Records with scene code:
▼

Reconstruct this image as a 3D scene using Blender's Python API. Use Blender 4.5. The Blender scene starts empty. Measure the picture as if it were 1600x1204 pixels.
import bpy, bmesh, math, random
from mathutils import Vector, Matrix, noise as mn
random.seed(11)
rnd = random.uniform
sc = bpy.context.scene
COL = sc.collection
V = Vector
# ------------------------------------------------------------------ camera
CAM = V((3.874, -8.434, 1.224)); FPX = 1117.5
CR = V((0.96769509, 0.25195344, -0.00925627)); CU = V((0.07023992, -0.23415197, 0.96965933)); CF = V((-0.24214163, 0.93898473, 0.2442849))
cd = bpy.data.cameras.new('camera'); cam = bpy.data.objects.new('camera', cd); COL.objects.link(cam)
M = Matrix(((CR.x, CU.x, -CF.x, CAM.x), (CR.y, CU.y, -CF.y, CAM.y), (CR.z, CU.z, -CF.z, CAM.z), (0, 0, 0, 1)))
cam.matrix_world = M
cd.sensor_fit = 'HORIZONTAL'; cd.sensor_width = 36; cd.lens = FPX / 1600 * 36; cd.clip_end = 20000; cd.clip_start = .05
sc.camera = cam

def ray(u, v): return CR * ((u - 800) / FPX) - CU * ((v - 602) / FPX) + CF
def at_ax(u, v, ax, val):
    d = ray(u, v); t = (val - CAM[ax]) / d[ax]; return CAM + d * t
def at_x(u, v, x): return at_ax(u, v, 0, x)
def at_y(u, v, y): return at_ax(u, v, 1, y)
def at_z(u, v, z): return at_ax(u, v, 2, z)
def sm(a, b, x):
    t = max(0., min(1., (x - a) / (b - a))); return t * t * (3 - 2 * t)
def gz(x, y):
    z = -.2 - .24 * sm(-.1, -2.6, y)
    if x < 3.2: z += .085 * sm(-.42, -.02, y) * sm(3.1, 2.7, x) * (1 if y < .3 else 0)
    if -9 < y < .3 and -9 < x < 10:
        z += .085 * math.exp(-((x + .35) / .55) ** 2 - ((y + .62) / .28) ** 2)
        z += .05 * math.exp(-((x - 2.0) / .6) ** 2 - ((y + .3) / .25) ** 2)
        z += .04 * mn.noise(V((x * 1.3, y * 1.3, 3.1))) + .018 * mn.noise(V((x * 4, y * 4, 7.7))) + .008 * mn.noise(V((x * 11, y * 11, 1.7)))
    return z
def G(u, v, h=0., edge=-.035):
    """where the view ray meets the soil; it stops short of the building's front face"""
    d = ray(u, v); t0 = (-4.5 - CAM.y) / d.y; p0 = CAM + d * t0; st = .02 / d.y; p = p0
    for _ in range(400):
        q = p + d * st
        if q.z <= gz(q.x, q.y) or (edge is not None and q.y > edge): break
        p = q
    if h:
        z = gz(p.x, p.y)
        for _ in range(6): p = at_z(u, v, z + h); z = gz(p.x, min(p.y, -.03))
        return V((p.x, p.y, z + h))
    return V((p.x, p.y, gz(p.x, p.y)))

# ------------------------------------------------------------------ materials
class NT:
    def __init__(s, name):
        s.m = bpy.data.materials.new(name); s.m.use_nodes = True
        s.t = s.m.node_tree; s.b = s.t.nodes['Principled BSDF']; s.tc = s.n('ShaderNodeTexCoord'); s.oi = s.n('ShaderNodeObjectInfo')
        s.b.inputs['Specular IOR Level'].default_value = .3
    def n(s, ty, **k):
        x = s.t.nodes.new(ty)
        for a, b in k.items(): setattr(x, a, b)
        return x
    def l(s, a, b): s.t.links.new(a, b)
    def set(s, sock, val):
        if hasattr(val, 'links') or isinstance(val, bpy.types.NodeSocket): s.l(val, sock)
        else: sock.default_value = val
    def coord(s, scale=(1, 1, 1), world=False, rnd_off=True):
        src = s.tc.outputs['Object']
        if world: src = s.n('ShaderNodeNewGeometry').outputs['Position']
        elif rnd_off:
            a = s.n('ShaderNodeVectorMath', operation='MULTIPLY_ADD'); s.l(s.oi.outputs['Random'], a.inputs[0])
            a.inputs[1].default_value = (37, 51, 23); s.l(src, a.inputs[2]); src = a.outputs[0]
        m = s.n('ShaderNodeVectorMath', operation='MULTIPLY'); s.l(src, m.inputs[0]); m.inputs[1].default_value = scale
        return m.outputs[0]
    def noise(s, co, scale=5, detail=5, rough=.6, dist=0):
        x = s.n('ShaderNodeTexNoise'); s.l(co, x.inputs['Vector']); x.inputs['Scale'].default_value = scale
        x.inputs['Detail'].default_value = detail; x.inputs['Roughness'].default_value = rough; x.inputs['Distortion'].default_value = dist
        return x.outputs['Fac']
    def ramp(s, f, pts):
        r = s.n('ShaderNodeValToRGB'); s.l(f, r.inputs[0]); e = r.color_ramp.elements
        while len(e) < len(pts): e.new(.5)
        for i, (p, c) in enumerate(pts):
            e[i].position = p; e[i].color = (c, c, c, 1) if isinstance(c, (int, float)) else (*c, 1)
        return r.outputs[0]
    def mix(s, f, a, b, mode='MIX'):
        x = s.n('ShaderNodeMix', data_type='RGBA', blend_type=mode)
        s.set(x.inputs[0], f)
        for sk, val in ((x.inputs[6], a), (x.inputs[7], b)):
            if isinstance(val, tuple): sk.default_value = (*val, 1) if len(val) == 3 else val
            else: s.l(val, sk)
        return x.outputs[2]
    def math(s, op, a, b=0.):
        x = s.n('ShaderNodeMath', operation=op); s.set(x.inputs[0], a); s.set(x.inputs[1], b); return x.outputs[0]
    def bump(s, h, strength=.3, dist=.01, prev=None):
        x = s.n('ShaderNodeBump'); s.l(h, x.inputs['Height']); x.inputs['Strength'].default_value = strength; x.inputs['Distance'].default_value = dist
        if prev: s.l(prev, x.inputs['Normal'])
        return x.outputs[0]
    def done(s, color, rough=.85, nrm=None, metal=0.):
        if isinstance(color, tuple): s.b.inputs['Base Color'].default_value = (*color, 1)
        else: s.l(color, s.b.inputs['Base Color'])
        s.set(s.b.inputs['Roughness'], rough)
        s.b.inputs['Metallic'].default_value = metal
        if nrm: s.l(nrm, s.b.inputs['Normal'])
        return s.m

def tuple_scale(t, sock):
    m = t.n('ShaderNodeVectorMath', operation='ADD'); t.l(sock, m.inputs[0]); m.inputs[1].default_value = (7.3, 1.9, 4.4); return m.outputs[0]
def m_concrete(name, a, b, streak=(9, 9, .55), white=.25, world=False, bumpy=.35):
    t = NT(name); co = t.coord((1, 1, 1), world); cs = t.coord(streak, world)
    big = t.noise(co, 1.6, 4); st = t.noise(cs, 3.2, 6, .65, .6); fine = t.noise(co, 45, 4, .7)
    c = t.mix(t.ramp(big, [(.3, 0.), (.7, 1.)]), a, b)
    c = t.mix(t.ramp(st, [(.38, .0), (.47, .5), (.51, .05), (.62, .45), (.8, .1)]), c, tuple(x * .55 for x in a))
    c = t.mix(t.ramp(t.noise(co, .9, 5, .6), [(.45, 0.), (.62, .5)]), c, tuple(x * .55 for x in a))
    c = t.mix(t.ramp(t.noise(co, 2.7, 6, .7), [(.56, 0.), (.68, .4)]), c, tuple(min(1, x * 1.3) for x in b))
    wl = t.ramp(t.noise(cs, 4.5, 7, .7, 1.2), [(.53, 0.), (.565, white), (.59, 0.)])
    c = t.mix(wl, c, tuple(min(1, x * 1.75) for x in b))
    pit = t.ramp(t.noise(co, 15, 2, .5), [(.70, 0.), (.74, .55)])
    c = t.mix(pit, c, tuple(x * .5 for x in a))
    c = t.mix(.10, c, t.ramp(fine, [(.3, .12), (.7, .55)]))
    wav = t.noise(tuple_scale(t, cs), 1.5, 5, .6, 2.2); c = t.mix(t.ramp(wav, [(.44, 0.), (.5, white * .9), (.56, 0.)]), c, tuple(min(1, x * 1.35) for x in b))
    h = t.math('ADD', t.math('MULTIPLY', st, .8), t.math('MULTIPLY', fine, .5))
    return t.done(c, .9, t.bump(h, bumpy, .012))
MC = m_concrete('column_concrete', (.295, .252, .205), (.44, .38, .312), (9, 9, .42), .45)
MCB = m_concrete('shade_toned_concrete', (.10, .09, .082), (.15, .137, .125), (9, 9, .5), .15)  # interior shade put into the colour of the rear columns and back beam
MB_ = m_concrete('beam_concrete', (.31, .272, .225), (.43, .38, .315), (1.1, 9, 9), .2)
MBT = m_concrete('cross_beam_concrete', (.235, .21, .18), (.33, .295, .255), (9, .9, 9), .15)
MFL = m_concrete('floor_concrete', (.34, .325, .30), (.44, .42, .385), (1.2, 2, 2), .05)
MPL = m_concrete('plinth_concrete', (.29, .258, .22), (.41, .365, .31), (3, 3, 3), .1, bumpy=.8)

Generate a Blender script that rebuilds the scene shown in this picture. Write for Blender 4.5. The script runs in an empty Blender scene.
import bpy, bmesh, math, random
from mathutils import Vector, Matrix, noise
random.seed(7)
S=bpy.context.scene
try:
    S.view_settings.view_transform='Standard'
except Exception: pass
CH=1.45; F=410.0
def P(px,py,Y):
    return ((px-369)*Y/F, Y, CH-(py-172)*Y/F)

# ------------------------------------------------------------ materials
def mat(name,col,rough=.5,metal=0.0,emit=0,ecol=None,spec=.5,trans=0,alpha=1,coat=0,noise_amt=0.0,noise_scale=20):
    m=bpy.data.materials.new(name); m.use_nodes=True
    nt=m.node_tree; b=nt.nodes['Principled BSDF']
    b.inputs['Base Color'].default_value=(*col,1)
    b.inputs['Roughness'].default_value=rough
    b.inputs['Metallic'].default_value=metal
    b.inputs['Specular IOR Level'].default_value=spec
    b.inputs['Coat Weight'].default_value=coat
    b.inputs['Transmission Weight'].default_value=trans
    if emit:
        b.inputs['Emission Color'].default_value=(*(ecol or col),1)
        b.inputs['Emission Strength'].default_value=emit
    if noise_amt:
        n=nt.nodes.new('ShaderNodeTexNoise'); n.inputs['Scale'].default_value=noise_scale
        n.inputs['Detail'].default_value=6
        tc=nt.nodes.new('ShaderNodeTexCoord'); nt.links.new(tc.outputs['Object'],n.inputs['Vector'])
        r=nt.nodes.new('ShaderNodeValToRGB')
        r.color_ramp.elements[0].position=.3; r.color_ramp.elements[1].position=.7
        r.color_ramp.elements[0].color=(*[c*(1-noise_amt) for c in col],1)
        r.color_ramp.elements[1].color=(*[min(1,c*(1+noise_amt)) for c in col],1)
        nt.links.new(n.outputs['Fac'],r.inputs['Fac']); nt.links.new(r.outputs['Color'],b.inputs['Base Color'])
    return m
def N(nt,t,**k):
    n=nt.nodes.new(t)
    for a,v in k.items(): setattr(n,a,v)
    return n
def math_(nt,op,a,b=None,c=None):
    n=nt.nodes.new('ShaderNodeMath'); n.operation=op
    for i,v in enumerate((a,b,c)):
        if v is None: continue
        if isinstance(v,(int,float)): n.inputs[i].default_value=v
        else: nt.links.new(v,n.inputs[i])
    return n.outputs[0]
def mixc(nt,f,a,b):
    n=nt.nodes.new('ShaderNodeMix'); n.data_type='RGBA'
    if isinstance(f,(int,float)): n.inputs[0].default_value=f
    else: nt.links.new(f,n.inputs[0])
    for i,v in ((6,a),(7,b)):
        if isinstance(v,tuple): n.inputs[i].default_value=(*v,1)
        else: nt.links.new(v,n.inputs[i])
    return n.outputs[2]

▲

Direction: Give back, word for word, each line from the one containing "(9, .9, 9), .15)" down to the one containing "return ((px-369)*Y/F, Y, CH-(py-172)*Y/F)", including those two lines.

Output for this exercise:
MBT = m_concrete('cross_beam_concrete', (.235, .21, .18), (.33, .295, .255), (9, .9, 9), .15)
MFL = m_concrete('floor_concrete', (.34, .325, .30), (.44, .42, .385), (1.2, 2, 2), .05)
MPL = m_concrete('plinth_concrete', (.29, .258, .22), (.41, .365, .31), (3, 3, 3), .1, bumpy=.8)

Generate a Blender script that rebuilds the scene shown in this picture. Write for Blender 4.5. The script runs in an empty Blender scene.
import bpy, bmesh, math, random
from mathutils import Vector, Matrix, noise
random.seed(7)
S=bpy.context.scene
try:
    S.view_settings.view_transform='Standard'
except Exception: pass
CH=1.45; F=410.0
def P(px,py,Y):
    return ((px-369)*Y/F, Y, CH-(py-172)*Y/F)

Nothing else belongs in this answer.